# START OF GIVEN INFORMATION

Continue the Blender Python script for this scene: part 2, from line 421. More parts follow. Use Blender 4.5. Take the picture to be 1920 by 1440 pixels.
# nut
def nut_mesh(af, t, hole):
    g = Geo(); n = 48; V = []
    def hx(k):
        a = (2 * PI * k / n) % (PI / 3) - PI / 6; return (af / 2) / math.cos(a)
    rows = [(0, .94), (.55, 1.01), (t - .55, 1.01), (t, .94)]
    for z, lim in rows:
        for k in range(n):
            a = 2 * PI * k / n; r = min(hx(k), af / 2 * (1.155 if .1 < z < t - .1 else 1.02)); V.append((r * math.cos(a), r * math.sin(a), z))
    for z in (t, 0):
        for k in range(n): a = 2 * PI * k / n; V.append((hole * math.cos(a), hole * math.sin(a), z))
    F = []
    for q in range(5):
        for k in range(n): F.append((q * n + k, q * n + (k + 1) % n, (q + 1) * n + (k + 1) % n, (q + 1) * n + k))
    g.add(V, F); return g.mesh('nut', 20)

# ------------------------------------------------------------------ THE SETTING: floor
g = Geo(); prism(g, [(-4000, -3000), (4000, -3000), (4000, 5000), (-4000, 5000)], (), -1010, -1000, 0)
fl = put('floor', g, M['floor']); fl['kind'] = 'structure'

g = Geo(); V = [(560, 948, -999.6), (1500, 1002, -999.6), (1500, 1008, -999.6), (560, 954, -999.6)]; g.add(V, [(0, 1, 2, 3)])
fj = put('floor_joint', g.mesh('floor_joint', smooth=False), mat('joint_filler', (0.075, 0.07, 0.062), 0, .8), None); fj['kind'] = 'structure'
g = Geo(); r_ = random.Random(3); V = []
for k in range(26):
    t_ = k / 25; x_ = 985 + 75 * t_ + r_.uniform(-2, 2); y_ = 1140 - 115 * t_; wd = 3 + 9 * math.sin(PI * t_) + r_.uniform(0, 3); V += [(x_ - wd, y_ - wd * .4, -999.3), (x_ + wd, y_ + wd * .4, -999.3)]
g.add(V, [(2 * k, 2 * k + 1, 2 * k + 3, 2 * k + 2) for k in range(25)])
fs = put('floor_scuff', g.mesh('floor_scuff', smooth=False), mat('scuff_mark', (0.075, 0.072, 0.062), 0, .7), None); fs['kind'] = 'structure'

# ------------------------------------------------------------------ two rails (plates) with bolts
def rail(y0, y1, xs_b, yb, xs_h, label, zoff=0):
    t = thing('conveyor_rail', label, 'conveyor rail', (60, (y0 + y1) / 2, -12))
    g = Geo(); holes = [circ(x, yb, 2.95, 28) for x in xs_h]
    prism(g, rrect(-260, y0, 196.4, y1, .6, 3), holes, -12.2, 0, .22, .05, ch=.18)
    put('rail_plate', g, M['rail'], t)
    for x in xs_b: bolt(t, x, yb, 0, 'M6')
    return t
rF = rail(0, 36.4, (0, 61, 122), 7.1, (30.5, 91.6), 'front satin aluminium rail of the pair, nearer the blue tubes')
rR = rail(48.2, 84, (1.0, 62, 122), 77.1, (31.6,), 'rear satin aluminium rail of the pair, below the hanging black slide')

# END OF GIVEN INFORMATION

== PROBLEM STATEMENT ==
Quote only the stretch of lines that starts the data above and ends with the line containing "g.add(V, F); return g.mesh('nut', 20)", both included.

== COMPLETED TASK ==
Continue the Blender Python script for this scene: part 2, from line 421. More parts follow. Use Blender 4.5. Take the picture to be 1920 by 1440 pixels.
# nut
def nut_mesh(af, t, hole):
    g = Geo(); n = 48; V = []
    def hx(k):
        a = (2 * PI * k / n) % (PI / 3) - PI / 6; return (af / 2) / math.cos(a)
    rows = [(0, .94), (.55, 1.01), (t - .55, 1.01), (t, .94)]
    for z, lim in rows:
        for k in range(n):
            a = 2 * PI * k / n; r = min(hx(k), af / 2 * (1.155 if .1 < z < t - .1 else 1.02)); V.append((r * math.cos(a), r * math.sin(a), z))
    for z in (t, 0):
        for k in range(n): a = 2 * PI * k / n; V.append((hole * math.cos(a), hole * math.sin(a), z))
    F = []
    for q in range(5):
        for k in range(n): F.append((q * n + k, q * n + (k + 1) % n, (q + 1) * n + (k + 1) % n, (q + 1) * n + k))
    g.add(V, F); return g.mesh('nut', 20)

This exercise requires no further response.